▸ **The request**
Copy out exactly the lines from the first line of the material below through the line containing "ob('roof', MB().prism(q, H", and nothing beyond them.

▸ **Supplied material**
▼▼▼

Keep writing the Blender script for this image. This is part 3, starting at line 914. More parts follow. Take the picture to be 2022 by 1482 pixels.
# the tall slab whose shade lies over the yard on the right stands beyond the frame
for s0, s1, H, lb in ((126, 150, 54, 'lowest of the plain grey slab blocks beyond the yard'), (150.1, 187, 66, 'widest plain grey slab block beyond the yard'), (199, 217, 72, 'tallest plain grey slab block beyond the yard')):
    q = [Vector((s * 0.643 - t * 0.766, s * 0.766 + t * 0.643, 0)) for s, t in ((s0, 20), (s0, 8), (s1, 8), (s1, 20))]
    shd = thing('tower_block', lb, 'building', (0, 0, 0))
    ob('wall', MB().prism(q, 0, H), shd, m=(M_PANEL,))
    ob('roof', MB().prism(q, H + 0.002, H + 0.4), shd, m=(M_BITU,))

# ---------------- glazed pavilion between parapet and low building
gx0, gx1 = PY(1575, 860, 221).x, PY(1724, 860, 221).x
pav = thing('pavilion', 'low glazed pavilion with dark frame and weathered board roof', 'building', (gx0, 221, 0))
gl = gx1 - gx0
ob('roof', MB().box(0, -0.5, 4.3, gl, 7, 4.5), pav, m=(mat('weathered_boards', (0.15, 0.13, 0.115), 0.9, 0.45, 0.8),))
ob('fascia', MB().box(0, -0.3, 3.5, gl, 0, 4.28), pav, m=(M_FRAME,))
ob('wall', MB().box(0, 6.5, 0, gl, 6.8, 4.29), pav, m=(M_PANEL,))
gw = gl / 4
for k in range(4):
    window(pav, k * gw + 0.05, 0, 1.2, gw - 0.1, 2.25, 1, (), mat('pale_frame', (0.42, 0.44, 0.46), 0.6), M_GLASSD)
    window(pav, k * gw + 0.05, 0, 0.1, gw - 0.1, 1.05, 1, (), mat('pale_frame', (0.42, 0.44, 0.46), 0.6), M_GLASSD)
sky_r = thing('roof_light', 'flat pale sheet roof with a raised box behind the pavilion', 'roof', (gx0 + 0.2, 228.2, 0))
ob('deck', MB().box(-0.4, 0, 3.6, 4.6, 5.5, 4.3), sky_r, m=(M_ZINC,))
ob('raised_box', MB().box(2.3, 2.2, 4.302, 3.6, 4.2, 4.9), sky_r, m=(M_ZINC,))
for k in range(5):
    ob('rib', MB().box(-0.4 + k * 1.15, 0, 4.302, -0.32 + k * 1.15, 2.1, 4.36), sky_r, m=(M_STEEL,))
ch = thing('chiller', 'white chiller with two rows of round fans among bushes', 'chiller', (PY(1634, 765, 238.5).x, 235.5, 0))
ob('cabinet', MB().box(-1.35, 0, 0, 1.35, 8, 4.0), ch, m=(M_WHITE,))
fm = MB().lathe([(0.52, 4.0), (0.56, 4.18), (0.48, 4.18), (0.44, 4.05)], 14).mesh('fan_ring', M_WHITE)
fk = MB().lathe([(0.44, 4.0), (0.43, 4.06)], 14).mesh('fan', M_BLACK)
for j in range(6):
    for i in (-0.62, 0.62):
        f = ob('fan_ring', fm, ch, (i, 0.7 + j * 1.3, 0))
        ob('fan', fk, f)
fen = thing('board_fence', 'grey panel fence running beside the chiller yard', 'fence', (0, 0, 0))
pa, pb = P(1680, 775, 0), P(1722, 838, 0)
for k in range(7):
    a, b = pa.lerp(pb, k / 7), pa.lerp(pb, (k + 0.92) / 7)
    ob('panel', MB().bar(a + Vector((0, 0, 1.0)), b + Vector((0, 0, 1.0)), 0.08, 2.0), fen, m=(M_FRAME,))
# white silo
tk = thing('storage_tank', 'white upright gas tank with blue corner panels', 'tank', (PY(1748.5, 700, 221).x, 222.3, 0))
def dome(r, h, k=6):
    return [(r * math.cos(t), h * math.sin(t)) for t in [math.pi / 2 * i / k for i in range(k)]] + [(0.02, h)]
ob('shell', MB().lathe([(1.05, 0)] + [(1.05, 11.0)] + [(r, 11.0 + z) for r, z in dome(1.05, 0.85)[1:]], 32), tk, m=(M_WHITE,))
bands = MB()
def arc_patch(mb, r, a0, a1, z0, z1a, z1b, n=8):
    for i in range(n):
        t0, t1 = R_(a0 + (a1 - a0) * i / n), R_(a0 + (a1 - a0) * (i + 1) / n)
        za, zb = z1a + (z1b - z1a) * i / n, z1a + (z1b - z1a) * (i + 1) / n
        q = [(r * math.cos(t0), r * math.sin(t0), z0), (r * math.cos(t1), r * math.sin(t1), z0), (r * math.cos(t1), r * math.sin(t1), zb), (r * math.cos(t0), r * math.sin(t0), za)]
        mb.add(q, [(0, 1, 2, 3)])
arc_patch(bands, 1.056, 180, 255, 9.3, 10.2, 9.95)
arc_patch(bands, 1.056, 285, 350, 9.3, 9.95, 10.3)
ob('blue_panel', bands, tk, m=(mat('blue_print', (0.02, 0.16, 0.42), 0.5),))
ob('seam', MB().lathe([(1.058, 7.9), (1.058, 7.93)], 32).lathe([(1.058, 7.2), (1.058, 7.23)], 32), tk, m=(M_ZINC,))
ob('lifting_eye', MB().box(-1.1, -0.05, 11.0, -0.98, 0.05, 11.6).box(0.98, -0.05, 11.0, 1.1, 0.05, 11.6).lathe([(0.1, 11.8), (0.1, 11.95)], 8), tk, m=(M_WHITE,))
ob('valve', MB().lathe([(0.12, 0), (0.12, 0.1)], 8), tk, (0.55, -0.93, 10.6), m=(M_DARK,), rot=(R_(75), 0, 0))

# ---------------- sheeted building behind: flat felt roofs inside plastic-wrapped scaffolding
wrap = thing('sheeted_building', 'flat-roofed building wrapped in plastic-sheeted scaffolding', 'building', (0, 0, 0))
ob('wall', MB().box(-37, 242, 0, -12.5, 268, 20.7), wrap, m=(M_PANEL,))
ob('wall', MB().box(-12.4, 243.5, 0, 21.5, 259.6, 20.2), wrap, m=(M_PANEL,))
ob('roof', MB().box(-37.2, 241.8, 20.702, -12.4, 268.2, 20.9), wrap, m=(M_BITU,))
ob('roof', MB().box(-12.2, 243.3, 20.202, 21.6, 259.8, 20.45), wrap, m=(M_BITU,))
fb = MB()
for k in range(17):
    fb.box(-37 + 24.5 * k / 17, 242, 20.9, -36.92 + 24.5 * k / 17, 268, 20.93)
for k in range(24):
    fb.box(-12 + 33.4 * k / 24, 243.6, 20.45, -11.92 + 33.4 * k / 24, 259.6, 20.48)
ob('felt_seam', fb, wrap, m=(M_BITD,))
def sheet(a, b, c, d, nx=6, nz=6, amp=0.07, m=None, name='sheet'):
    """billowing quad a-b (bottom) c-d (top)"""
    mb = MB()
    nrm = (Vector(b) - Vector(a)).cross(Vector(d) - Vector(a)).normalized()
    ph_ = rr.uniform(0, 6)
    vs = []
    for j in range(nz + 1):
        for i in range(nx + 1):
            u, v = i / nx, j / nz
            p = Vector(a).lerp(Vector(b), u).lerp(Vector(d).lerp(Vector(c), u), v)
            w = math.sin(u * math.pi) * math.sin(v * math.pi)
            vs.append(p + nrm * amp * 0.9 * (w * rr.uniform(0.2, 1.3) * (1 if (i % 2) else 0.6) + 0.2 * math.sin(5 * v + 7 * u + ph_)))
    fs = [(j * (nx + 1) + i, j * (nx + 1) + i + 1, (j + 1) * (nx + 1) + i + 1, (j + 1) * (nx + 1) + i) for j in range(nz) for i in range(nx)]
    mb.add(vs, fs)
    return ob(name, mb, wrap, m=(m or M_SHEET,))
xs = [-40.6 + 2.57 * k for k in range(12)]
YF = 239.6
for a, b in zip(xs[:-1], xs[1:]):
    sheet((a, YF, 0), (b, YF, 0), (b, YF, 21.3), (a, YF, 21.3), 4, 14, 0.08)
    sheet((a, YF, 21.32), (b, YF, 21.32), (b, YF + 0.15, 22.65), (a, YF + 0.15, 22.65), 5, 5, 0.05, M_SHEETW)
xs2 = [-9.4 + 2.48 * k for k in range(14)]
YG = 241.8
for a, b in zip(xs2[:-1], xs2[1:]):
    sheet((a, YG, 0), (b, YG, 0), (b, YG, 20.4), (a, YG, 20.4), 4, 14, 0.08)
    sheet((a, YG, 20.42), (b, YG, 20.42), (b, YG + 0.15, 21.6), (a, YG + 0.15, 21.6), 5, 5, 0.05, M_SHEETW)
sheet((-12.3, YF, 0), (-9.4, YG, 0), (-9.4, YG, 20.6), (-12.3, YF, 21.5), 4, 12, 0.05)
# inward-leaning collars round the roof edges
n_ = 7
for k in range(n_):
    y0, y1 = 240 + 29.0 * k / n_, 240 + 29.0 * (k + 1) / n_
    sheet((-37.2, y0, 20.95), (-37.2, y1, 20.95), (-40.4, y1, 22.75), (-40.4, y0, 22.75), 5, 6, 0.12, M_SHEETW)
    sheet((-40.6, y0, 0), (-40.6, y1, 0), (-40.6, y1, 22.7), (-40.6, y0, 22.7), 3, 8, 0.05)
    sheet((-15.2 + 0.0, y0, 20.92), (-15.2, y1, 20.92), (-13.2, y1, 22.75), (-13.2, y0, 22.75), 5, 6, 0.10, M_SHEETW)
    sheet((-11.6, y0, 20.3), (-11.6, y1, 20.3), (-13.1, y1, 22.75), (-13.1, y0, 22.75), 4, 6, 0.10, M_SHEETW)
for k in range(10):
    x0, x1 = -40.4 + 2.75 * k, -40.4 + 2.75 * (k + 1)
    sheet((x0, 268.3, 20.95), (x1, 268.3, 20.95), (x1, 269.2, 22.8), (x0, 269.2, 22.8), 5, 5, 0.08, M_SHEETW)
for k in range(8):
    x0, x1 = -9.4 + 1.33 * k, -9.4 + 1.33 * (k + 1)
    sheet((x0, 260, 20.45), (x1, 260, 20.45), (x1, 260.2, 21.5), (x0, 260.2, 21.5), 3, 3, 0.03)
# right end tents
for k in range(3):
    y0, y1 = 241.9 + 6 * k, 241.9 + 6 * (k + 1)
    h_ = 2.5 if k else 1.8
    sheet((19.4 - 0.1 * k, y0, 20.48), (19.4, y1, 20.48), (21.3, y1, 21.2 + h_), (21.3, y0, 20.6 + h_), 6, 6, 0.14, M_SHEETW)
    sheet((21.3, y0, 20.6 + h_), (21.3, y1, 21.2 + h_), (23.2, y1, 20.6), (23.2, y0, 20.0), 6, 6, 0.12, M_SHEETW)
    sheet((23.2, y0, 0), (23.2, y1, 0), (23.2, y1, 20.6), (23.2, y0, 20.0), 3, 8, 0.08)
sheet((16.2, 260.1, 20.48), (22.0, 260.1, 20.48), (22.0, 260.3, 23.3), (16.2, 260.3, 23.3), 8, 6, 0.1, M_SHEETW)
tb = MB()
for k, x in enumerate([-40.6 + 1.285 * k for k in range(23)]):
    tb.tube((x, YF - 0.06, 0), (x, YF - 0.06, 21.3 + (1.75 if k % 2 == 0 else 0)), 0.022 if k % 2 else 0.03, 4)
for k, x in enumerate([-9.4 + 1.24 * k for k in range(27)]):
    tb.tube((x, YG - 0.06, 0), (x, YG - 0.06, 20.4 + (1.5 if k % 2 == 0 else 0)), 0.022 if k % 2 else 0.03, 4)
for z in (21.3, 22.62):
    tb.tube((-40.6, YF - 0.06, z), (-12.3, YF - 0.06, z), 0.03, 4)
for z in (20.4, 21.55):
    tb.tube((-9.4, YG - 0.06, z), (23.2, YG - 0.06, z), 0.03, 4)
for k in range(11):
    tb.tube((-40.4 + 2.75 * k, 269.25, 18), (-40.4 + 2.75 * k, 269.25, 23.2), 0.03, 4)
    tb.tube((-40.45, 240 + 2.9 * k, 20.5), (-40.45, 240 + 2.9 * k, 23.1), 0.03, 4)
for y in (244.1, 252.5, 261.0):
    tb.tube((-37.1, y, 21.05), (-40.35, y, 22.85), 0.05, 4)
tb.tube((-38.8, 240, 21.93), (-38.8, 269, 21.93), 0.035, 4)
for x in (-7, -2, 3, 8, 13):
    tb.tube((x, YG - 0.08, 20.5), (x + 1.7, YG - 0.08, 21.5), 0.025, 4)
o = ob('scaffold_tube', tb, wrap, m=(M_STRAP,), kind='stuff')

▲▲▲

▸ **Reply**
Keep writing the Blender script for this image. This is part 3, starting at line 914. More parts follow. Take the picture to be 2022 by 1482 pixels.
# the tall slab whose shade lies over the yard on the right stands beyond the frame
for s0, s1, H, lb in ((126, 150, 54, 'lowest of the plain grey slab blocks beyond the yard'), (150.1, 187, 66, 'widest plain grey slab block beyond the yard'), (199, 217, 72, 'tallest plain grey slab block beyond the yard')):
    q = [Vector((s * 0.643 - t * 0.766, s * 0.766 + t * 0.643, 0)) for s, t in ((s0, 20), (s0, 8), (s1, 8), (s1, 20))]
    shd = thing('tower_block', lb, 'building', (0, 0, 0))
    ob('wall', MB().prism(q, 0, H), shd, m=(M_PANEL,))
    ob('roof', MB().prism(q, H + 0.002, H + 0.4), shd, m=(M_BITU,))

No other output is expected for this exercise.